試合前の円陣で選手たちに話をする石井コーチ[中央]。これまで培った勝つためのコーチングを古巣の後輩たちに惜しみなく伝授し、それが花開こうとしている


徹底したチーム打撃の打線へ


 14年ぶりに古巣に戻ってきた。2012年に広島で現役を引退後、広島、ヤクルト巨人でコーチとして経験を積んだ。「ここにいたときは井の中の蛙(かわず)だった。井の中を飛び出して大海原を漂流し、また井の中に帰ってきた」と表現した帰還は長年のファンなら誰しもが待ちわびた出来事だった。

 真っ先に取り組んだのが打撃の意識改革だった。昨季は牧秀悟佐野恵太宮崎敏郎桑原将志の4選手が規定打席に到達した上での打率3割を達成。オースティンもわずかに規定打席に足りなかったものの3割をマークした。これだけの強打者を擁しながらチームは最下位に沈んだ。「個人個人の力はあるんだけど、チーム力につながっていない。いかに勝利に結び付ける打撃をするか。もう一度見つめ直さないといけない」。進塁打などのチーム打撃を含めた、強打に頼らない攻撃パターンの構築。これが上位進出を目指すためには欠かせないものだった。
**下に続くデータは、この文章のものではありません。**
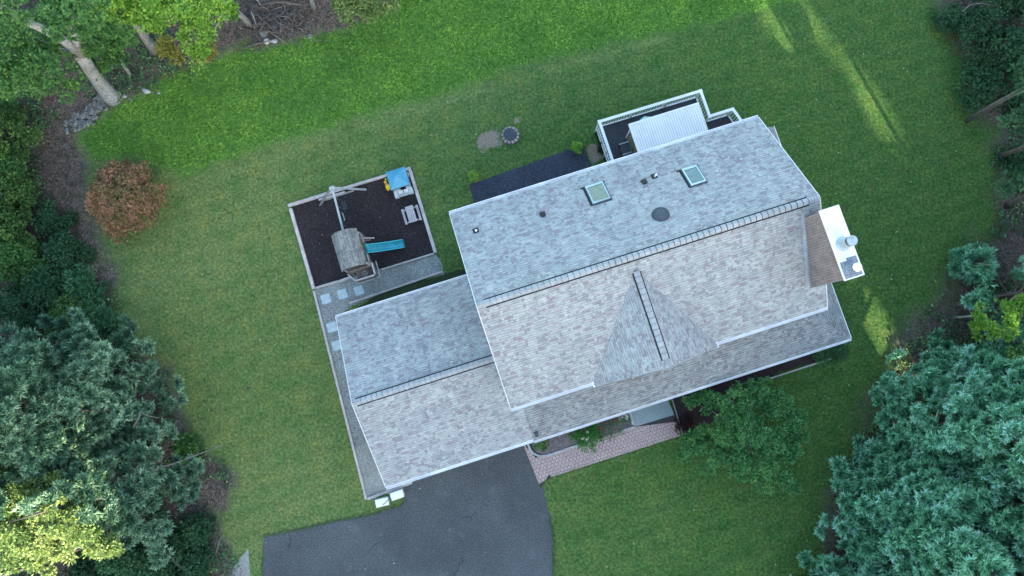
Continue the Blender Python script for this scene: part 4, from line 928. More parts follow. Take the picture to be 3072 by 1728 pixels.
o = obj('doorstep', MB(HF).box((1.9, 8.15, .03), (3.1, 8.75, .2)), M_curb, bevel=.01); setp(o, 'pale stone doorstep peeping from under the back eave at the patio', 'step')

# curbing of the front bed: one stone after another
cpts = [P(x, y) for x, y in ((1583,1330),(1591,1350),(1600,1360),(1619,1368),(1640,1366),(1672,1356),(1705,1344),(1740,1334))]
c2 = [P(x, y) for x, y in ((1862,1293),(1882,1286),(1902,1280))]; c3 = [P(x, y) for x, y in ((1887,1233),(1893,1252),(1899,1274))]
def curb(pts, step=.3):
    segs = []
    for a, b_ in zip(pts, pts[1:]):
        n = max(1, round((b_-a).length/step))
        for k in range(n): segs.append((a.lerp(b_, k/n), a.lerp(b_, (k+1)/n)))
    return segs
t = thing('stone_curb', 'pale stone curb curving round the gravelled front bed to the roses', 'curb', cpts[3])
for a, b_ in curb(cpts): d = (b_-a).normalized(); obj('curb_stone', MB().beam(a + d*.008 + Vector((0, 0, .05)), b_ - d*.008 + Vector((0, 0, .05+random.uniform(-.008, .008))), .13, .1), M_curb, t, bevel=.012)
t = thing('stone_curb', 'pale stone curb at the bluestone corner beside the roses', 'curb', c2[1])
for a, b_ in curb(c2) + curb(c3): d = (b_-a).normalized(); obj('curb_stone', MB().beam(a + d*.008 + Vector((0, 0, .06)), b_ - d*.008 + Vector((0, 0, .06)), .13, .12), M_curb, t, bevel=.012)
a, b_ = D(1690, 1003), D(1716, 1090); o = obj('edging_strip', MB().beam(a + Vector((0, 0, .04)), b_ + Vector((0, 0, .04)), .07, .09), M_pwood); setp(o, 'thin edging strip between paver walk and dark shrub bed', 'edging')
a, b_ = D(1905, 962), D(2090, 902); o = obj('edging_strip', MB().beam(a + Vector((0, 0, .05)), b_ + Vector((0, 0, .05)), .09, .1), M_timber); setp(o, 'grey edging board in front of the shaded bed near the right house corner', 'edging')

# ------------------------------------------------------------------ shrubs in the beds
def bush(name, label, x, y, h, r, leafm, n=8, rb=.3, z0=None, L=.08, dens=60, cat='shrub', group=None, low=-.2, rs=.16, nleaf=18, cull=0):
    c = D(x, y); Bl = dome(c, .12 if z0 is None else z0, h, r, int(n*1.7), rb)
    return tree(name, label, c, Bl, leafm, cat, r0=.03, nsub=dens, nleaf=nleaf, L=L, Wd=L*.62, rs=rs, group=group, bark=M_barkd, low=low, cull=cull)
bush('grass_clump', 'low green tuft in the front bed nearest the driveway', 1361, 1110, .35, .42, L_oak, 7, .2)
bush('hydrangea_bush', 'bright green bush with a few white blooms spilling over the paver walk', 1474, 1093, .9, .8, L_bright if False else leaf_mat('leaf_fresh_green', [(0, (.02,.13,.02)), (.5, (.05,.27,.04)), (1, (.14,.42,.06))]), 12, .3)
rb_ = bush('rose_bush', 'sprawling dark green rose bush with red blooms by the walk', 1533, 1068, .6, .85, L_maple, 14, .28, L=.06)
def petals(name, parent_label, spots, mt, r=.06, n=14):
    for x, y, z in spots:
        c = np.array(D(x, y, z)); C = c + rng.normal(size=(n, 3))*r*.5; return_ = leaf_mesh(name, C, rng.normal(size=(n, 3)), .07, .06, np.full(n, .5), mt, None, tuple(c))
        yield return_
def kid(o, p): 
    M = wm(p).inverted() @ o.matrix_basis; o.parent = p; o.matrix_basis = M
for o in petals('bloom', '', ((1517,1064,.62),(1543,1062,.6),(1552,1056,.6),(1549,1081,.45),(1512,1078,.6)), M_red): kid(o, rb_)
hy = [o for o in bpy.data.objects if o.name.startswith('hydrangea_bush')][0]
for o in petals('bloom', '', ((1478,1088,.98),(1466,1104,.8),(1477,1105,.85)), M_wpet, .08): kid(o, hy)
fb = bush('flowering_plant', 'small plant covered in pink and white petals under the porch eave', 1568, 1045, .35, .3, L_maple, 5, .16)
for o in petals('bloom', '', [(1568+random.uniform(-12, 12), 1044+random.uniform(-8, 8), .42) for _ in range(9)], M_pink, .08, 16): kid(o, fb)
for o in petals('bloom', '', [(1568+random.uniform(-10, 10), 1048+random.uniform(-8, 8), .44) for _ in range(7)], M_wpet, .08, 16): kid(o, fb)
bush('burgundy_shrub', 'low burgundy shrub in the dark bed beside the front tree', 1722, 1070, .6, .5, L_burg, 8, .25)
bush('dark_shrub', 'dark shrub tight under the porch eave behind the front tree', 1760, 985, .7, .55, L_dark, 8, .28)
bush('leafy_shrub', 'green shrub at the shaded bed, left of the dark round one', 2062, 895, .6, .45, L_maple, 7, .25)
bush('round_shrub', 'nearly black round shrub at the right front house corner', 2100, 883, 1.0, .55, L_dark, 10, .3)

# ------------------------------------------------------------------ trees
# front yard tree
c = D(1795, 1060); Bl = []
for x, y, z, r in ((1850,1010,3.2,1.0),(1790,1010,2.6,.7),(1745,1010,2.0,.45),(1905,985,3.0,.8),(1960,1015,2.9,.9),(2000,1060,2.6,.75),(1880,1080,3.8,1.1),(1935,1110,3.3,1.0),(1830,1085,3.2,.9),(1765,1090,2.3,.6),(1740,1120,2.0,.6),(1800,1145,2.6,.8),(1860,1160,2.8,.9),(1925,1170,2.7,.8),(1985,1130,2.4,.8),(1975,1195,2.1,.6),(1930,1215,1.9,.6),(2000,1225,1.6,.45),(1880,1195,2.1,.5),(1780,1180,1.8,.45),(2015,1100,2.0,.5),(1725,1150,1.6,.35),(1930,965,2.2,.4)): p = D(x, y, z); Bl.append((p.x, p.y, z-.35, r*1.0))
tree('front_tree', 'bushy mid green tree with uneven crown beside the paver walk', D(1850,1085), Bl, L_front, r0=.1, nsub=40, nleaf=60, L=.12, Wd=.08, rs=.25, fork=Vector((D(1850,1085).x+.2, D(1850,1085).y, 1.3)), every=2, low=-.2)
# rusty ornamental tree on the left lawn
c = D(345, 512); tree('ornamental_tree', 'rounded rust orange tree turning colour on the left lawn', c, dome(c, .7, 2.6, 2.05, 64, .55), L_rust, r0=.1, nsub=44, nleaf=34, L=.13, Wd=.075, rs=.22, low=-.2)

# big beech at the back left: forked pale trunk
def px(x, y, z): return D(x, y, z)
tp_ = [(px(285, 246, 0), .62), (px(272, 236, .5), .46), (px(245, 200, 2.3), .40), (px(220, 165, 4.0), .37), (px(203, 138, 5.4), .36)]
Bl = []
for x, y, z, r in ((60,80,7,1.4),(20,135,7,1.6),(90,150,5,1.4),(110,60,6.2,1.2),(160,40,10,1.3),(200,20,10,1.6),(130,180,7,1.3),(50,190,7,1.5),(250,110,6,1.2),(280,60,7,1.2),(30,30,10,1.2),(235,60,8,1.1),(150,70,5.6,.8),(-40,90,9,2),(170,-30,10,1.5),(270,95,5,1.1),(180,225,5,.8),(222,105,5,.5),(100,210,5,.8)): p = px(x, y, z); Bl.append((p.x, p.y, z, r*.85))
bt = tree('beech_tree', 'tall tree with thick pale forked trunk leaning over the stone heap', tp_[0][0], Bl, L_oak, trunkpts=tp_, r0=.3, nsub=7, nleaf=85, L=.17, Wd=.125, rs=.42, fork=tp_[-1][0], every=50, low=-.3)
mb = MB(); mb.tube([px(203,138,5.3), px(180,118,6.2), px(150,95,7.4), px(115,76,8.2), px(60,52,9.2), px(10,20,10.4), px(-40,-10,11.5)], [.3,.27,.23,.21,.18,.15,.1], 12); mb.tube([px(203,138,5.3), px(190,95,6.6), px(183,50,8), px(172,5,9.5), px(168,-40,11)], [.32,.28,.23,.19,.14], 12); mb.tube([px(183,50,8), px(220,20,9), px(235,-20,10)], [.12,.09,.05], 8)
o = obj('limb', mb, M_bark, bt, smooth=True)
def simple_tree(name, label, b, pts, r0, blobs, leafm, scale=1.0, cat='tree', group='trees of the back wood', **k):
    tpp = [(px(*b, 0) - Vector((0, 0, .05)), r0*1.25)] + [(px(x, y, z), r0*f) for (x, y, z), f in zip(pts, (1.0, .85, .7, .5))]
    Bl_ = [];
    for x, y, z, r in blobs: p = px(x, y, z); Bl_.append((p.x, p.y, z, r*scale))
    kw = dict(nsub=10, nleaf=75, L=.16, Wd=.12, rs=.38, low=-.3); kw.update(k)
    return tree(name, label, tpp[0][0], Bl_, leafm, cat, trunkpts=tpp, r0=r0, fork=tpp[-1][0], every=2, group=group, **kw)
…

 バントやエンドラン、そして状況に応じた打撃。シーズン序盤は精度も決して高くはなかったが「その辺はある程度想定内」。時間がかかるのは承知の上で粘り強く取り組み続けた。夏場以降に接戦を多く経験する中で選手たちも徐々に自信を付け、新たな戦い方が機能し始めた。

 チームの成長が顕著に表れた試合がある。8月23日の阪神戦(京セラドーム)。相手の先発はリーグ屈指の好投手である青柳晃洋だ。対右打者と比べると左打者に対して被打率が高いサイド右腕に対し、主軸である宮崎とソトを先発から外し、投手の今永昇太を含めて7人の左打者を並べるオーダーを組んだ。各打者は球数を投げさせること、そして反対方向への打撃を徹底。相手のリズムを崩し、浮いた変化球は確実に捉えた。本塁打なしで3回まで毎回1点ずつを積み上げ、難敵を攻略してみせた。個々のスキルアップと選手層の底上げがあってこその成功体験だった。

 昨季までは長打力こそあったものの、好投手に対しては淡泊な打撃に終始することが多かった。それが今年は意識改革が着実に進み、チームが束になって攻撃を仕掛けられるようになった。自己犠牲もいとわず、それぞれがチームのためにやるべきことに集中する。誰か一人に頼るのではなく、日替わりでヒーローが出現した。相手にやりづらさを感じさせるチームに変貌を遂げた。

昨年以上にチーム打撃の重要性が浸透してきた。その試合の攻撃の狙いを意思疎通させ、試合に臨む。選手たちが納得して攻撃に臨むことで失敗も少なくなっている


 入念な準備も欠かさない。本拠地、横浜スタジアムでの試合前。練習が始まる前にはグラウンドで石井コーチを中心とし、野手陣が輪をつくる。毎日のミーティングでその日の攻撃の狙いを明確にし、頭の中を整理する。若手、ベテラン、そして外国人からも信頼は絶大。ソトは「勝ったチームの経験があるコーチ。メンタル的にもすごく強いものを持っているし、みんなにすごくいい影響を与えてくれる」と口にする。

 栃木・足利工高からドラフト外でプロの世界に飛び込み、30年以上が過ぎた。「年齢的にもここが最後になってくるのかな」とDeNAでの指導が野球人としての集大成との思いがある。現役時代の晩年、心残りがあるままで広島に移籍し、チームを去った。「自分の成績も、ファンの声援も年俸も、与えられるものを与えられたまま出て行ってしまった。帰ってきて、このチームに何か最後にいいものを残したい。今度は自分がチームに対して与えられれば」。

 若いチームを強くし、再び横浜の街に歓喜をもたらしたい。その一心で培ってきた経験を惜しみなく選手に伝えている。